Data provided>
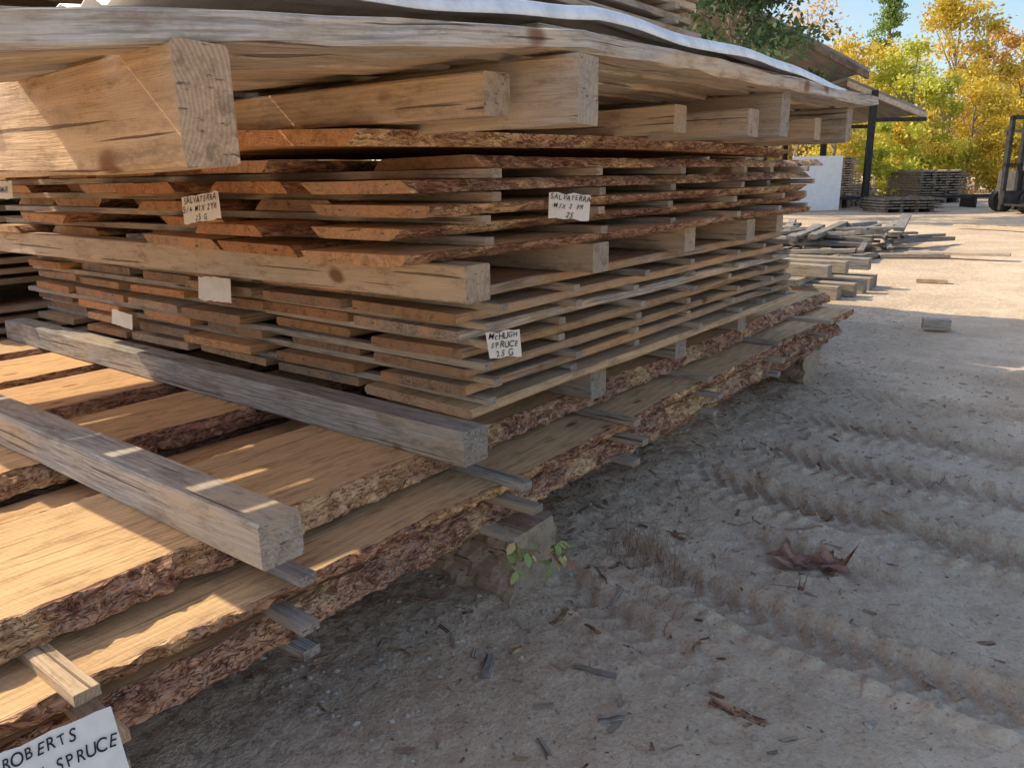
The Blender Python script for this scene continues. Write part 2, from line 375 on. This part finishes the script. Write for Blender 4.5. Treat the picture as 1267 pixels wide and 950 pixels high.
# ================= ground
def vn(x,y,s=0):
    xi=np.floor(x).astype(np.int64); yi=np.floor(y).astype(np.int64); fx=x-xi; fy=y-yi; fx=fx*fx*(3-2*fx); fy=fy*fy*(3-2*fy)
    def h(a,b):
        n_=(a*374761393+b*668265263+s*1442695041)&0x7fffffff; n_=((n_^(n_>>13))*1274126177)&0x7fffffff; n_=n_^(n_>>16)
        return (n_&0xffff)/65535.0
    return (h(xi,yi)*(1-fx)+h(xi+1,yi)*fx)*(1-fy)+(h(xi,yi+1)*(1-fx)+h(xi+1,yi+1)*fx)*fy-.5
def sstep(a,b,t): t=np.clip((t-a)/(b-a),0,1); return t*t*(3-2*t)
def gh(x,y,full=False):
    x=np.asarray(x,float); y=np.asarray(y,float)
    d=np.hypot(x+.7,y-3); fine=np.exp(-(d/6.0)**2)
    h=.03*vn(x*.7,y*.7,1)+.025*vn(x*2.1,y*2.1,2)*fine+fine*(.014*vn(x*6,y*6,3)+.009*vn(x*14,y*14,4)+.006*vn(x*30,y*30,5)+.004*vn(x*60,y*60,6))
    open_=sstep(-1.42,-1.0,x+.22*vn(x*2,y*2,9))
    tr=np.zeros_like(h); rc=np.zeros_like(h)
    for (yb,sl,cv,wd,dp) in ((1.62,-.22,.10,.085,.026),(1.93,-.20,.10,.095,.034),(2.32,-.12,.12,.105,.028),(2.72,-.05,.10,.115,.034),(3.2,.02,.10,.115,.028),(3.75,.05,.08,.13,.030),(4.4,.1,.06,.14,.026),(5.2,.1,.05,.15,.026),(6.2,.1,.05,.15,.026)):
        s_=y-(yb+sl*(x+.7)+cv*(x+.7)**2+.06*vn(x*1.5,y*0+yb,11)); 
        lug=np.abs(np.sin((x+np.abs(s_)*.8+.03*vn(x*7,y*7,21))*math.pi/.070))
        a=np.abs(s_)+.012*vn(x*18,y*18,23)
        ins=1-sstep(wd*.73,wd,a)
        rim=np.exp(-((a-wd*(1.02+.2*lug))/.023)**2)
        keep=sstep(-.34,.0,vn(x*1.9+yb*7,y*1.9,31))
        tr+= keep*(-dp*ins*(.45+.55*sstep(.3,.75,lug)) + dp*.8*rim*(.4+.6*lug)); rc=np.maximum(rc,keep*ins*(.5+.5*lug))
    k_=open_*np.exp(-((y-3)/4.5)**2)
    h=h+k_*tr
    return (h,k_*rc) if full else h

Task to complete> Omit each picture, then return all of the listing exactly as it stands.

Solution to this problem>
The Blender Python script for this scene continues. Write part 2, from line 375 on. This part finishes the script. Write for Blender 4.5. Treat the picture as 1267 pixels wide and 950 pixels high.
# ================= ground
def vn(x,y,s=0):
    xi=np.floor(x).astype(np.int64); yi=np.floor(y).astype(np.int64); fx=x-xi; fy=y-yi; fx=fx*fx*(3-2*fx); fy=fy*fy*(3-2*fy)
    def h(a,b):
        n_=(a*374761393+b*668265263+s*1442695041)&0x7fffffff; n_=((n_^(n_>>13))*1274126177)&0x7fffffff; n_=n_^(n_>>16)
        return (n_&0xffff)/65535.0
    return (h(xi,yi)*(1-fx)+h(xi+1,yi)*fx)*(1-fy)+(h(xi,yi+1)*(1-fx)+h(xi+1,yi+1)*fx)*fy-.5
def sstep(a,b,t): t=np.clip((t-a)/(b-a),0,1); return t*t*(3-2*t)
def gh(x,y,full=False):
    x=np.asarray(x,float); y=np.asarray(y,float)
    d=np.hypot(x+.7,y-3); fine=np.exp(-(d/6.0)**2)
    h=.03*vn(x*.7,y*.7,1)+.025*vn(x*2.1,y*2.1,2)*fine+fine*(.014*vn(x*6,y*6,3)+.009*vn(x*14,y*14,4)+.006*vn(x*30,y*30,5)+.004*vn(x*60,y*60,6))
    open_=sstep(-1.42,-1.0,x+.22*vn(x*2,y*2,9))
    tr=np.zeros_like(h); rc=np.zeros_like(h)
    for (yb,sl,cv,wd,dp) in ((1.62,-.22,.10,.085,.026),(1.93,-.20,.10,.095,.034),(2.32,-.12,.12,.105,.028),(2.72,-.05,.10,.115,.034),(3.2,.02,.10,.115,.028),(3.75,.05,.08,.13,.030),(4.4,.1,.06,.14,.026),(5.2,.1,.05,.15,.026),(6.2,.1,.05,.15,.026)):
        s_=y-(yb+sl*(x+.7)+cv*(x+.7)**2+.06*vn(x*1.5,y*0+yb,11)); 
        lug=np.abs(np.sin((x+np.abs(s_)*.8+.03*vn(x*7,y*7,21))*math.pi/.070))
        a=np.abs(s_)+.012*vn(x*18,y*18,23)
        ins=1-sstep(wd*.73,wd,a)
        rim=np.exp(-((a-wd*(1.02+.2*lug))/.023)**2)
        keep=sstep(-.34,.0,vn(x*1.9+yb*7,y*1.9,31))
        tr+= keep*(-dp*ins*(.45+.55*sstep(.3,.75,lug)) + dp*.8*rim*(.4+.6*lug)); rc=np.maximum(rc,keep*ins*(.5+.5*lug))
    k_=open_*np.exp(-((y-3)/4.5)**2)
    h=h+k_*tr
    return (h,k_*rc) if full else h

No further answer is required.